Windsor Station (French: Gare Windsor) is a former railway station in Montreal, Quebec, Canada. It used to be the city's Canadian Pacific Railway (CPR) station, and served as the headquarters of CPR from 1889 to 1996. It is bordered by Avenue des Canadiens-de-Montréal to the north, Peel Street to the east, Saint Antoine Street to the south and the Bell Centre to the west.

Windsor Station was designated a National Historic Site of Canada in 1975, and was designated a Heritage Railway Station in 1990, and a provincial historic monument in 2009.

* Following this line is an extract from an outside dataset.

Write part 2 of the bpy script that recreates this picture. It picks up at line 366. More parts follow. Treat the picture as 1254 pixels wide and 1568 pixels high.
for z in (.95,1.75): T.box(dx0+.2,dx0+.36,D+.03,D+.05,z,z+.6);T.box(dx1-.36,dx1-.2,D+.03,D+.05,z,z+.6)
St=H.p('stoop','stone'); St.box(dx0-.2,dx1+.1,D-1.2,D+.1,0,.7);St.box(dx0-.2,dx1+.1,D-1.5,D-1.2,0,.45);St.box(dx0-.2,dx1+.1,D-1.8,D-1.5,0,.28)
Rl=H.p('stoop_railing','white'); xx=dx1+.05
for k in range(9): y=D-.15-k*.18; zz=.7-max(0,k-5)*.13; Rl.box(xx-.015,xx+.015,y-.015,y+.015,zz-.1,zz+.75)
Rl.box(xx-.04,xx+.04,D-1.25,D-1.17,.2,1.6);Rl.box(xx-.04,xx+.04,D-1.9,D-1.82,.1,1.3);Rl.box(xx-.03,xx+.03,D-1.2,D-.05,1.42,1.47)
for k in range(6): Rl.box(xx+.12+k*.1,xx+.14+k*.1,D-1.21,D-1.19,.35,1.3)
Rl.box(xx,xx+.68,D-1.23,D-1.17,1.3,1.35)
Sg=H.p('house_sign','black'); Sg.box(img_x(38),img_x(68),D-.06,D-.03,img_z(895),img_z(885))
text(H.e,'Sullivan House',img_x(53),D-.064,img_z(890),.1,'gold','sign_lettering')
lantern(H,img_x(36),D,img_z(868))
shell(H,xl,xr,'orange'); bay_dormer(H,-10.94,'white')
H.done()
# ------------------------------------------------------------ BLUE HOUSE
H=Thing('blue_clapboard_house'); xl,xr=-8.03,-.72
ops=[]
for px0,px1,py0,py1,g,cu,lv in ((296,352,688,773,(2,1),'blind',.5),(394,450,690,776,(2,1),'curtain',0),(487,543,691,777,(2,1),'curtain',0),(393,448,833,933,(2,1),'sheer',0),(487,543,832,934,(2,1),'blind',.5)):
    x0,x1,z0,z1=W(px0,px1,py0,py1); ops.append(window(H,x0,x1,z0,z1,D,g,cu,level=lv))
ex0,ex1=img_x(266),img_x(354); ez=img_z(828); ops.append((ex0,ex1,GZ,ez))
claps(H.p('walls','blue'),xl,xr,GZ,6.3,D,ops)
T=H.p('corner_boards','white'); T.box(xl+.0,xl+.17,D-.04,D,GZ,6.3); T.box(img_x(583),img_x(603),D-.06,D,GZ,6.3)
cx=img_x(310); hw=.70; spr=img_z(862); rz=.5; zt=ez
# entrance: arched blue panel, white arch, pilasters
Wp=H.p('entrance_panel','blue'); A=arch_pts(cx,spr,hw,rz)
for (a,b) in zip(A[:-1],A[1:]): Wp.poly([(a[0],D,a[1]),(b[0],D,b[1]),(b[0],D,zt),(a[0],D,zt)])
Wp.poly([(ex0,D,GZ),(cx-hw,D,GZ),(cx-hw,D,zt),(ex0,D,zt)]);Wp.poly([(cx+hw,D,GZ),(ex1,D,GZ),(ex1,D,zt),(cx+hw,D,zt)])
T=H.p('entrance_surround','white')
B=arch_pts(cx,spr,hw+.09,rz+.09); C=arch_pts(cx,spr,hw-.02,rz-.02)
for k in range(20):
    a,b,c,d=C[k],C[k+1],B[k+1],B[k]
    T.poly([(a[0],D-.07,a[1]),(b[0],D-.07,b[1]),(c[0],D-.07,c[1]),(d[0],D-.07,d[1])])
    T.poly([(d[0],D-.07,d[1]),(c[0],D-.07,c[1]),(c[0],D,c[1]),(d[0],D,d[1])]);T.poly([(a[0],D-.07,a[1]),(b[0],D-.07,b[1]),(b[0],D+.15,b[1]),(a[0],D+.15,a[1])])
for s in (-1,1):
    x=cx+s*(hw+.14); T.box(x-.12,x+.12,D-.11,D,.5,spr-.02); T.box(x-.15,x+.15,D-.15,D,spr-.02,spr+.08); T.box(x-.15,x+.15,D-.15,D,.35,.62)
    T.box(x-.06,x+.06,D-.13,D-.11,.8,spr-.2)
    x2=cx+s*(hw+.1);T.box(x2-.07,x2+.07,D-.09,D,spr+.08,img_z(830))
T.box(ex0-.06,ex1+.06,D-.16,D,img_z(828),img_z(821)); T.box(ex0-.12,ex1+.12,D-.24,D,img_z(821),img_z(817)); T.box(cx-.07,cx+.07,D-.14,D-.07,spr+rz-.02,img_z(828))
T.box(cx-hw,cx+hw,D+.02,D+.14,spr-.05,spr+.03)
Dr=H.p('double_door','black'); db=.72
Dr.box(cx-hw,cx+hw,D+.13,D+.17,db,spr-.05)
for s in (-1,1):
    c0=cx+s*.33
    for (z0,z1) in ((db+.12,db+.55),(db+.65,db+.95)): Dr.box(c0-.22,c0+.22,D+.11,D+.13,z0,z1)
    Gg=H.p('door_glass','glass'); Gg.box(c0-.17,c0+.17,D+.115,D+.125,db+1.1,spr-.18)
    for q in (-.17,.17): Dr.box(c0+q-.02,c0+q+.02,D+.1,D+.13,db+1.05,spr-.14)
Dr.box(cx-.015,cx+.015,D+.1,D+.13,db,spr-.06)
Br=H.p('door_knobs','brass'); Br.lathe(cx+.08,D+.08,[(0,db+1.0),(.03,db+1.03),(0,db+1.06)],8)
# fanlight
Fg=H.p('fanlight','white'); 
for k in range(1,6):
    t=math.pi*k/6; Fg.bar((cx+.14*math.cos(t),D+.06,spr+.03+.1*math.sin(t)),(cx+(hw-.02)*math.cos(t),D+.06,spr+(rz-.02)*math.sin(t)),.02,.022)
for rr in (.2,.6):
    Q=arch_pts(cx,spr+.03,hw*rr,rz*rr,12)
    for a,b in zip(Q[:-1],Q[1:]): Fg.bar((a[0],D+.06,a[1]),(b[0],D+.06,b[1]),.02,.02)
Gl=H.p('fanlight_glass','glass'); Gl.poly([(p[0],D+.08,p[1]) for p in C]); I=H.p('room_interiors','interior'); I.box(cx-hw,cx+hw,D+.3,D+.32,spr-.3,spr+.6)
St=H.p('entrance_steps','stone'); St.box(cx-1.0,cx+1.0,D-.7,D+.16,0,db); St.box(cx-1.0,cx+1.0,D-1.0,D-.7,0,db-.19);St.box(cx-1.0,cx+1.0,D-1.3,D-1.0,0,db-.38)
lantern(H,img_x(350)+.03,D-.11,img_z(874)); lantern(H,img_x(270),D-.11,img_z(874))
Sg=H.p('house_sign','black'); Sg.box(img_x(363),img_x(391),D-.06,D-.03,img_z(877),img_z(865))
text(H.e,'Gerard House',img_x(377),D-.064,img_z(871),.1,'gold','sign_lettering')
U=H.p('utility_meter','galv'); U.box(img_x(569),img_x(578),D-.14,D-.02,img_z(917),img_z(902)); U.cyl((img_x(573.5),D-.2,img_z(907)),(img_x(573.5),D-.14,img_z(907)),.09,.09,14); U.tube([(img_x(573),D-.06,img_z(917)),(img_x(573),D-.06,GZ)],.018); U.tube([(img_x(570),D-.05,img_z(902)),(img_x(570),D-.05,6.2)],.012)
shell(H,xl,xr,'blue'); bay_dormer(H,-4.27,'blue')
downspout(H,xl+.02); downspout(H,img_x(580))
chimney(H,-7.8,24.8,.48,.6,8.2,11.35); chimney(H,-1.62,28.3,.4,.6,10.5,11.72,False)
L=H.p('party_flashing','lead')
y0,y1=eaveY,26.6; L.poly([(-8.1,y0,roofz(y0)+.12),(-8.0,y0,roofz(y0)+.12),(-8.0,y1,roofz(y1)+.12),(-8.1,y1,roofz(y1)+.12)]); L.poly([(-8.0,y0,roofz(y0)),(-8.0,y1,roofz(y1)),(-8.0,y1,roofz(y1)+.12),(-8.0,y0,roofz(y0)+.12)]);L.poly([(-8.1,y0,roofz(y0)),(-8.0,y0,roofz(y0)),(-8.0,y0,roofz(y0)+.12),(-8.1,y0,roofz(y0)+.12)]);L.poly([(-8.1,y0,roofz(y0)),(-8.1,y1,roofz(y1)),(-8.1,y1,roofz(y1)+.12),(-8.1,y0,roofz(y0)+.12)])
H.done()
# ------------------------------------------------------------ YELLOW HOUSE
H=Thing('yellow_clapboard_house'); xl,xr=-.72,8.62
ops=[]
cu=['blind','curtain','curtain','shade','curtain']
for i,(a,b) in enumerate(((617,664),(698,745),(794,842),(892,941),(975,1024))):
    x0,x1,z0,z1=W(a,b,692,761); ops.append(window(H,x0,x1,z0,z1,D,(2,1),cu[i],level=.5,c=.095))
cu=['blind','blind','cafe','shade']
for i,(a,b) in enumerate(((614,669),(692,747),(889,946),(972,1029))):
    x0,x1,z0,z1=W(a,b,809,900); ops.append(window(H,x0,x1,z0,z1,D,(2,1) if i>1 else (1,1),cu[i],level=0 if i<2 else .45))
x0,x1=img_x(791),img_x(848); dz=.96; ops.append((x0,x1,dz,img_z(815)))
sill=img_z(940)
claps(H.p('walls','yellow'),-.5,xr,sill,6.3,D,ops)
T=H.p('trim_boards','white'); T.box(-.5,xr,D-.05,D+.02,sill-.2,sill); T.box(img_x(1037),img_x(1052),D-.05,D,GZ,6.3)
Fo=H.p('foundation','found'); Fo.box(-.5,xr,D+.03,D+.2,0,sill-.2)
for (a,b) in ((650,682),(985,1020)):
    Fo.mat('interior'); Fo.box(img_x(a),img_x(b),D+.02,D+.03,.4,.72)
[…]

The walls are gray limestone from a quarry in Montreal. Outside, the columns reach up to 7 feet (2.1 m) wide.

In 1887, the Canadian Pacific Railway (CPR) began to build a railway station in Montreal, which would serve as its headquarters, three years after the completion of the Dalhousie Station in 1884. The Windsor Station project was entrusted to New York City architect Bruce Price, who chose a Romanesque Revival style for the building. Price had to submit four versions of his plans to satisfy the treasurer of CPR, before the project was accepted. It was constructed at a cost of $300,000 CAD, and the first trains departed February 4, 1889. It was known as the Windsor Street Station, named for the street on which it was located, Windsor Street (today Peel Street).

It was expanded for the first time from 1900 to 1903, and again from 1910 to 1913 by Canadian architects. The third expansion, in 1916, included a fifteen-storey tower which dramatically altered Montreal's skyline. The project was entrusted to the firm of brothers Edward and William Maxwell.